Just beats. We did some stuff with Ro James. We did some stuff with Derez De’Shon. We’re just making hot stuff. Whoever kind of gets at it first, first come, first served type shit.
He is more of a piano player. I’m a drum specialist, that’s really what I started from. So making beats was easy. I did the drums, he played the keys and it was a perfect marriage.
Do you remember the first great beat you ever made?
I did a beat for my math class when I was rapping the quadratic formula and got extra credit. My teacher still uses that tape to this day to teach. That was like 10th grade. So, between that and when I did a whole project with this group out of Bartlett, one of the suburb areas of Memphis.
I think I was only like 16. I produced all the beats, mixed the whole project. Put it out and we did a show and packed out about 500 people. We sold out all the tickets and just seeing a mass group of people all reciting your music word-for-word. It was just like: “This is what I’m doing. Making beats.”
It’s interesting to see that you felt that strongly about it so young.
My older brother was a big influence. Fourteen years older than me, so him and the guys he was running with, his crew…a lot of the legendary guys out of the city of Memphis. It was just a crazy inspiration. Imagine being 14 walking into a studio room with all these lights, boards, and what not.
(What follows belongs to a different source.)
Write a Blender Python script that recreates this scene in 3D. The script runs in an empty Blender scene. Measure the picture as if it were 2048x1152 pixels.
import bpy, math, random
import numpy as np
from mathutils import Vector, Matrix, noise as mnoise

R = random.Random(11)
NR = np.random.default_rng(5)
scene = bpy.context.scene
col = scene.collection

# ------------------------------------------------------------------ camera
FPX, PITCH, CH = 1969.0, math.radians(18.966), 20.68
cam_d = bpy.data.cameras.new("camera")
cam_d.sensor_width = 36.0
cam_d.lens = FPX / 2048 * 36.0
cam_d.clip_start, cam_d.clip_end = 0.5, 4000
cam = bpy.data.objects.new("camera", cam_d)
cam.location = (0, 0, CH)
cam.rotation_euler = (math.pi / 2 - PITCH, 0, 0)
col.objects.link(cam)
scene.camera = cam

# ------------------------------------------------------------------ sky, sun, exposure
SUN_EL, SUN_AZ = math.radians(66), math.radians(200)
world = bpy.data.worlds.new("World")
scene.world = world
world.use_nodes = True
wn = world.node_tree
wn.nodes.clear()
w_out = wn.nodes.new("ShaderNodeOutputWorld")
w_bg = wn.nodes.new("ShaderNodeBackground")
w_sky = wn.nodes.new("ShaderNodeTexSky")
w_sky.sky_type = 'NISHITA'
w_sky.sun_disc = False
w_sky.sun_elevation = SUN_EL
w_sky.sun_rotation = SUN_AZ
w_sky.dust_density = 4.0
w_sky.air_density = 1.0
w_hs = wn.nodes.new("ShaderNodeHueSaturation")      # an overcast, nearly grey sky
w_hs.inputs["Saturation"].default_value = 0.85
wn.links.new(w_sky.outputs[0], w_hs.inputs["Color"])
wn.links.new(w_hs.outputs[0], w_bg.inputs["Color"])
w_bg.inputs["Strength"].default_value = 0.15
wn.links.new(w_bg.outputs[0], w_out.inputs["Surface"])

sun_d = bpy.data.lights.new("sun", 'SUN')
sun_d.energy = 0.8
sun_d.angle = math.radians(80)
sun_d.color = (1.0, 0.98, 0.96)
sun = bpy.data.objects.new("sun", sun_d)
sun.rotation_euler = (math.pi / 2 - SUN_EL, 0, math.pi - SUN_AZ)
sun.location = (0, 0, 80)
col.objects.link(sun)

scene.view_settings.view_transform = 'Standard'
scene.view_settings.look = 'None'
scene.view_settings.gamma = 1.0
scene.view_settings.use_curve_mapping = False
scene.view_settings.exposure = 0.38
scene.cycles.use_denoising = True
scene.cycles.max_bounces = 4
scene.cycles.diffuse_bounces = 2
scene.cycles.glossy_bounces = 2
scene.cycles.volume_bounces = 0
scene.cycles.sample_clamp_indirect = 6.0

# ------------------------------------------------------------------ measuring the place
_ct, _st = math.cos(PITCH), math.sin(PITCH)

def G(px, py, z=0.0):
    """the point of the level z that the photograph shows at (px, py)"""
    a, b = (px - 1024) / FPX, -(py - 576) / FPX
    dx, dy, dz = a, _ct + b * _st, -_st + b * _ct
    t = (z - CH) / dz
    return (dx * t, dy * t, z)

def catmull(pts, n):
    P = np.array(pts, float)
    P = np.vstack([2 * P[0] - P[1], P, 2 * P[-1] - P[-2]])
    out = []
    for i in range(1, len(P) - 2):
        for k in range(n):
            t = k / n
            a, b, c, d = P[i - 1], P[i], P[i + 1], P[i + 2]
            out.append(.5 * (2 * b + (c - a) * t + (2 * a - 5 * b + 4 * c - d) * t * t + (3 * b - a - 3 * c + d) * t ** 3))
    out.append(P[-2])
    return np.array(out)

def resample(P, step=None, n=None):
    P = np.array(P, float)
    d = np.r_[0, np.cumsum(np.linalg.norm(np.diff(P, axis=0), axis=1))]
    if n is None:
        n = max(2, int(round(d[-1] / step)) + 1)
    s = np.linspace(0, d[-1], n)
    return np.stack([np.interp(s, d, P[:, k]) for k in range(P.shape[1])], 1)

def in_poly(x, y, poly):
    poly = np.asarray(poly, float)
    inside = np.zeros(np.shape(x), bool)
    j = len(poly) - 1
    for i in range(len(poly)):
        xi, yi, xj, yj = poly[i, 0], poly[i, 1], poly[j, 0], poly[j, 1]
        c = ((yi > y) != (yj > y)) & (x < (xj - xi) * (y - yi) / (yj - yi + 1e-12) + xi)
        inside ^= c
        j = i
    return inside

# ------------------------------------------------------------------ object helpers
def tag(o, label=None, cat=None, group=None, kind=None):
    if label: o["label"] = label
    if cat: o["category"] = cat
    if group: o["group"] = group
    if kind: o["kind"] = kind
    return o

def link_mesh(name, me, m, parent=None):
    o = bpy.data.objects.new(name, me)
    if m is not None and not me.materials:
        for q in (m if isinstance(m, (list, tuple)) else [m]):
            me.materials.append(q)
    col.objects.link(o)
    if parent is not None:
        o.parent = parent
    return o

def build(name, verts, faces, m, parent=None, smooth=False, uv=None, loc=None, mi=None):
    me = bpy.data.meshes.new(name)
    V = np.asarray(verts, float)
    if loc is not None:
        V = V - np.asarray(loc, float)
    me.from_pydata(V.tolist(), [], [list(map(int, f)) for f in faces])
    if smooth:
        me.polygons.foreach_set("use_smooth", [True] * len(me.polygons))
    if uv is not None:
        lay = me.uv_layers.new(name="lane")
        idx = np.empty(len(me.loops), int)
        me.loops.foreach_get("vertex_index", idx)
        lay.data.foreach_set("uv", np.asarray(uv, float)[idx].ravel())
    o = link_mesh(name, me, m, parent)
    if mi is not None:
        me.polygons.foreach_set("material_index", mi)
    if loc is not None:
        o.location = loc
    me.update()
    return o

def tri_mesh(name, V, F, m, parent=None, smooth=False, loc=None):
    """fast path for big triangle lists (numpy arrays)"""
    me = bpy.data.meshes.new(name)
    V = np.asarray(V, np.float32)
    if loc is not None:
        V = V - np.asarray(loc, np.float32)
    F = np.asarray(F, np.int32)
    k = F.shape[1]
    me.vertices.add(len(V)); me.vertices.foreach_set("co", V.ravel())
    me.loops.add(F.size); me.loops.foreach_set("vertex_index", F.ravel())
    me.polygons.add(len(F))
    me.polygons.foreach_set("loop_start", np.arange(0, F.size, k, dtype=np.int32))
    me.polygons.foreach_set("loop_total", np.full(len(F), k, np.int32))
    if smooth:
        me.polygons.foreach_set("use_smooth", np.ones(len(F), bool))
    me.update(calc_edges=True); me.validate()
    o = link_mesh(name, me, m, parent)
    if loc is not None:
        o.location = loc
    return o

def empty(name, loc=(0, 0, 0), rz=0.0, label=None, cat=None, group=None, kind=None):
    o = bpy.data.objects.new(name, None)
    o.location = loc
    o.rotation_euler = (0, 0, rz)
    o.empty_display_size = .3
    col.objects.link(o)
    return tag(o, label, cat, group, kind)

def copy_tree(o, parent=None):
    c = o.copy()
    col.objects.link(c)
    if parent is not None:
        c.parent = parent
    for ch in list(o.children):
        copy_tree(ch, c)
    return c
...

And already having musical theory and having the musical background? I played clarinet and piano. And then transferring that musical knowledge into a beat machine.
In a sense the beat machines in hip-hop to me is a conductor. And the conductor is the one who controls all of the instruments, all the parts, and kind of dictates the tempo as well as the articulations of the orchestra. When they get loud, when they get softer. And it’s like the beat machine is that machine for me. To control the base line, the strings, the drums, the snare. And then you deliver that one mass body of work to the people.
Do you think production in 2018 is good?
I think production has gotten better to be honest with you, from a hip-hop standpoint. And just the software that we have access to now. We used to have to chop samples and when you de-tune a sample, it would slow that sample down. So we would have to be much more creative with how we used certain software.
There’s things now that you can do that that used to take me 32 hours to do. And now I’m doing them in like ten seconds.
Do you ever hear things and be like “Damn, I wish I would have produced that?”
Never. I appreciate. It’s like going to a show, you gotta get inspired from somewhere, you can’t do it all. How boring would the world be if I was the only producer in the world? Who motivates you? Who inspires you? Who influences you if everything is just coming from you? I think we all as humans … you get beat a lot, or you run out of ideas, and you have to be inspired from somewhere or something. For me, Quincy Jones, Dr. Dre, RZA. There’s so many producers. Even Scott Storch asked me to meet him, like “Damn, this shit so cool. I’m in the studio with Scott Storch!”